+++ DATA SHOWN

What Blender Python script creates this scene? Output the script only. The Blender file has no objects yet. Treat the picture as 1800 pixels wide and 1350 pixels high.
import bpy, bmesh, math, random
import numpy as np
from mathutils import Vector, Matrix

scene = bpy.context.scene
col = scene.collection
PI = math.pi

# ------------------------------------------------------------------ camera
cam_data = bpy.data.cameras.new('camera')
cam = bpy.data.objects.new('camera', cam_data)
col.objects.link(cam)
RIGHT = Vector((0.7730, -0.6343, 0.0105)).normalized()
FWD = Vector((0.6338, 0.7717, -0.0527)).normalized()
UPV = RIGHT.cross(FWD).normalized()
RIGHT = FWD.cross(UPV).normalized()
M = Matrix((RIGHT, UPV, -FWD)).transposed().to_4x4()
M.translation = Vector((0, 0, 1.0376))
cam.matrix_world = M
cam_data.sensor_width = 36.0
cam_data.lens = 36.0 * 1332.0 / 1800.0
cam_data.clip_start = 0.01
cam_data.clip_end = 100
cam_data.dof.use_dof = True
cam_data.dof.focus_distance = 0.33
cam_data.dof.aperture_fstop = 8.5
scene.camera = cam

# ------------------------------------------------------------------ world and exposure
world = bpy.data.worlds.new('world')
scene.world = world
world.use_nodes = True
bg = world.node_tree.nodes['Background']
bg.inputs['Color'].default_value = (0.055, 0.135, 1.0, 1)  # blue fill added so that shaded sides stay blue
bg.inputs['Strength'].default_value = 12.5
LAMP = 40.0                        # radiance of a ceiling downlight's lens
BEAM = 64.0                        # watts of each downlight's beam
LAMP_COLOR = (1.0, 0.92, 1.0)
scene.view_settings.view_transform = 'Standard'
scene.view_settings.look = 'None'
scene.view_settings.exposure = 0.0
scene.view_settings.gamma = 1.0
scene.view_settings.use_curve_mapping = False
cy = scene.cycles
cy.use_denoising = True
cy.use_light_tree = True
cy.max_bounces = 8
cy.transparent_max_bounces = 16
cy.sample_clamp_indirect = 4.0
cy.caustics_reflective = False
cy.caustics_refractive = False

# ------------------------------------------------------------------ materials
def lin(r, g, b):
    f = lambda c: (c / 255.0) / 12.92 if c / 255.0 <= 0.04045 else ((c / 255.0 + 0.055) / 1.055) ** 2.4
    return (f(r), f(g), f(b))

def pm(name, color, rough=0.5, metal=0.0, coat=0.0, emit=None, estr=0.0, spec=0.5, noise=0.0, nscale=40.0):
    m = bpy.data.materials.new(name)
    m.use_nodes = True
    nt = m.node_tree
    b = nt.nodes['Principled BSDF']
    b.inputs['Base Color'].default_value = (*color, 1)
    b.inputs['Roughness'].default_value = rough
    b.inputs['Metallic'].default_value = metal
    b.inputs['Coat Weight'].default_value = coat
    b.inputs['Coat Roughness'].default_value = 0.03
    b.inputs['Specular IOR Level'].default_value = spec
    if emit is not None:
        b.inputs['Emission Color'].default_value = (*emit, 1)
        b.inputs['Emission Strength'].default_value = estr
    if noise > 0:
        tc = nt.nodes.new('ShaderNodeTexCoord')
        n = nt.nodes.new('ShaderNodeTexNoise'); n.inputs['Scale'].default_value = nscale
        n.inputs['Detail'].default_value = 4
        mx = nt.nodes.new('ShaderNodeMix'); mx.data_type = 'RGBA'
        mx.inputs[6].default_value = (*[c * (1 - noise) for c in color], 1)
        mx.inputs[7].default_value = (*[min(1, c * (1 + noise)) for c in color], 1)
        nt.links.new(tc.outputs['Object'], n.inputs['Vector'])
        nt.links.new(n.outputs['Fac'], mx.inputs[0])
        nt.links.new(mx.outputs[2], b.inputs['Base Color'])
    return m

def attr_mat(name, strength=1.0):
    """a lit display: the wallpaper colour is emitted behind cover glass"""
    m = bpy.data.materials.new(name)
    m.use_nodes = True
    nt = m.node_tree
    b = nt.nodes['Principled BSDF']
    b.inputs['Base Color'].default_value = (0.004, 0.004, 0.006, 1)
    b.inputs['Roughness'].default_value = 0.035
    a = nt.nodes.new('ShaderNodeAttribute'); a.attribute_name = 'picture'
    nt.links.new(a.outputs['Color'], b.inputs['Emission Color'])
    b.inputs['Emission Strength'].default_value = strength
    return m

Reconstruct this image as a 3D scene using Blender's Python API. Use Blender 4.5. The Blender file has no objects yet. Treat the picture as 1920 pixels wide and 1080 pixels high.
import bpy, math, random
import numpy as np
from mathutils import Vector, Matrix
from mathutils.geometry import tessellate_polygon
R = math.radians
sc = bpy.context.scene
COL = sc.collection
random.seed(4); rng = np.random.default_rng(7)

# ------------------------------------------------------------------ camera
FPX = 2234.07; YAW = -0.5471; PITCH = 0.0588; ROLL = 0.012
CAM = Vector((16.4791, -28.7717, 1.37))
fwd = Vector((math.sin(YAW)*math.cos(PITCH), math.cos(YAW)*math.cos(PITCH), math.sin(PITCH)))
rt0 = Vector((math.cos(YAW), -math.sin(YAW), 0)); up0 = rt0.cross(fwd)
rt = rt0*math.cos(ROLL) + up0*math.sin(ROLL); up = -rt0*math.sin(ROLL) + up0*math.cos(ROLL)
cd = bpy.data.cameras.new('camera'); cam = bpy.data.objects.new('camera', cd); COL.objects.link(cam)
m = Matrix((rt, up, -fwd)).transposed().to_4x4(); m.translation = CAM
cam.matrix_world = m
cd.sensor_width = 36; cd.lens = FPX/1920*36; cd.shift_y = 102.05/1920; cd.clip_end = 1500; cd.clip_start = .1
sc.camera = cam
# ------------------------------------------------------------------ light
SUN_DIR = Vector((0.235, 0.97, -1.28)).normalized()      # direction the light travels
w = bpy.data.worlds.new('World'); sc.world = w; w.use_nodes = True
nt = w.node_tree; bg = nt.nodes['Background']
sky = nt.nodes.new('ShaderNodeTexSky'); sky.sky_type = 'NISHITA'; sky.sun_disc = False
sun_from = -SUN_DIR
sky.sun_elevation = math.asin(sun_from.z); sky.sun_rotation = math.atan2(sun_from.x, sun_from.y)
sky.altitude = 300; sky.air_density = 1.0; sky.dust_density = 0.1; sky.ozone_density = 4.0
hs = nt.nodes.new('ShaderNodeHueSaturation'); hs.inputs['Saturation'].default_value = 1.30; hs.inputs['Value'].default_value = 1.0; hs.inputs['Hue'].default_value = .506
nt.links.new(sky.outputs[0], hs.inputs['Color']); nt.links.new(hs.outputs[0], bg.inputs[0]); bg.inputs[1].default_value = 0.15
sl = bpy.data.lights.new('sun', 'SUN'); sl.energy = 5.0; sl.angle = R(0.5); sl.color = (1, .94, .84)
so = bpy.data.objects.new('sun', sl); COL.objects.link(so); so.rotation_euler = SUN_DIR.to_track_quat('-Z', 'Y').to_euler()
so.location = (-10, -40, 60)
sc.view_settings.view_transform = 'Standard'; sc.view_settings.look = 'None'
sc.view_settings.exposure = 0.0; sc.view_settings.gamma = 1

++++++

» **PROBLEM REQUIREMENTS**: Only lines with the string "picture" belong in your answer; copy each one.

» **ANSWER**:
What Blender Python script creates this scene? Output the script only. The Blender file has no objects yet. Treat the picture as 1800 pixels wide and 1350 pixels high.
    a = nt.nodes.new('ShaderNodeAttribute'); a.attribute_name = 'picture'
Reconstruct this image as a 3D scene using Blender's Python API. Use Blender 4.5. The Blender file has no objects yet. Treat the picture as 1920 pixels wide and 1080 pixels high.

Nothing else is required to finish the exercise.